Because Plaintiff's FDCPA claim is not timely under the statute and cannot be properly characterized as recoupment, it is time barred.
B. Application of the FDCPA to the Motion for Lift of Stay
Plaintiff's Complaint seeks FDCPA damages arising from Trott's filing of a Motion for Lift of Stay on behalf its client Bank One. Plaintiff alleges that the Motion improperly includes $800 of attorney fees which should have been requested pursuant to Fed. R. Bankr. P. 2016. While Baldwin holds only that Plaintiff cannot maintain a FDCPA claim premised on the filing of a proof of claim in bankruptcy, its logic is directly applicable and equally persuasive when applied Plaintiff's FDCPA claim premised on the filing of the Motion for Lift of Stay under 11 U.S.C. § 362(d).
Relief from the automatic stay is controlled by section § 362(d) of the Bankruptcy Code. That section provides in part:
On request of a party in interest and after notice and a hearing, the court shall grant relief from the stay provided under subsection (a) of this section, such as by terminating, annulling, modifying, or conditioning such stay
(1) for cause, including the lack of adequate protection of an interest in property of such party in interest;
(2) with respect to a stay of an act against property under subsection (a) of this section, if
(A) the debtor does not have an equity in such property; and
(B) such property is not necessary to an effective reorganization
Stay litigation is limited to the issues of adequate protection, equity in the property, and necessity of the property to the reorganization. Johnson v. Righetti (In re Johnson), 756 F.2d 738, 741 (9th Cir.1985).
To the extent that the issue of the $800 attorney fee affects the amount of equity in Plaintiff's property, the issue can be directly addressed at the hearing on the *315 Motion for Lift of Stay. An independent claim under the FDCPA arising from the inclusion of the attorney fees is unnecessary and appears to be a deliberate attempt to bypass the requirements of 11 U.S.C. § 362.
C. Trott & Trott is not required to file a fee application under Fed. R. Bankr. P. 2016
Defendant Trott & Trott is involved in this case only as bankruptcy counsel for creditors Bank One and Homecomings Financial, not as a creditor itself. On the facts before the Court, Trott is not required to file a fee application under Fed R. Bankr.P. 2016. Rule 2016 requires that "an entity seeking interim or final compensation for services, or reimbursement of necessary expenses from the estate shall file an application setting forth a detailed statement of (1) the services rendered, time expended and expenses incurred, and (2) the amounts requested." (Emphasis added).

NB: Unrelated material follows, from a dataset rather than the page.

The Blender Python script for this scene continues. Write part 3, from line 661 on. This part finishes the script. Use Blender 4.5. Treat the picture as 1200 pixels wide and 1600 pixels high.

Plaintiff is confusing her creditors (Bank One and Homecomings) with the law firm representing the creditors (Trott & Trott). The attorney fees included in the claim and sought as part of the relief requested in the Motion for Lift of Stay are sought by the creditors, not by Trott & Trott. Plaintiff's mortgage with defendants Bank One and Homecomings include a contractual provision allowing the mortgagees to recover reasonable attorney fees in the event of a mortgage default. Plaintiff defaulted on her mortgage payments, and defendants Homecomings and Bank One seek recovery of their contractual remedy. The attorney fees at issue in this case are part of a contractual obligation owed to creditors, not attorney fees owed to professionals employed pursuant to 11 U.S.C. § 327 and compensated under 11 U.S.C. § 330.[1]
As stated above, there is no doubt that defendant Trott is receiving payment for its services, but it is receiving payment directly from its clients, defendants Homecomings and Bank One. Trott is not attempting to collect the attorney fees incurred for representing Homecomings and Bank One directly from the estate. Rule 2016 simply does not apply to Trott and Trott.
III. Conclusion
For the foregoing reasons, the Plaintiff's Complaint is DISMISSED in its entirety as to defendant Trott & Trott.
NOTES
[1] 11 U.S.C. § 327(a) (Employment of professional persons) provides:
Except as otherwise provided in this section, the trustee, with the court's approval, may employ one or more attorneys, accountants, appraisers, auctioneers, or other professional person, that do not hold or represent an interest adverse to the estate, and that are disinterested persons, to represent or assist the trustee in carrying out the trustee's duties under this title.
11 U.S.C. § 330 (Compensation of officers) provides in relevant part:
(a)(1) After notice to the parties in interest and the United States Trustee and a hearing, and subject to sections 326, 328, and 329, the court may award to a trustee, an examiner, a professional person employed under section 327 or 1103
(A) reasonable compensation for actual, necessary services rendered by the trustee, examiner, professional person, or attorney and by any paraprofessional person employed by any such person; and
(B) reimbursement for actual, necessary expenses.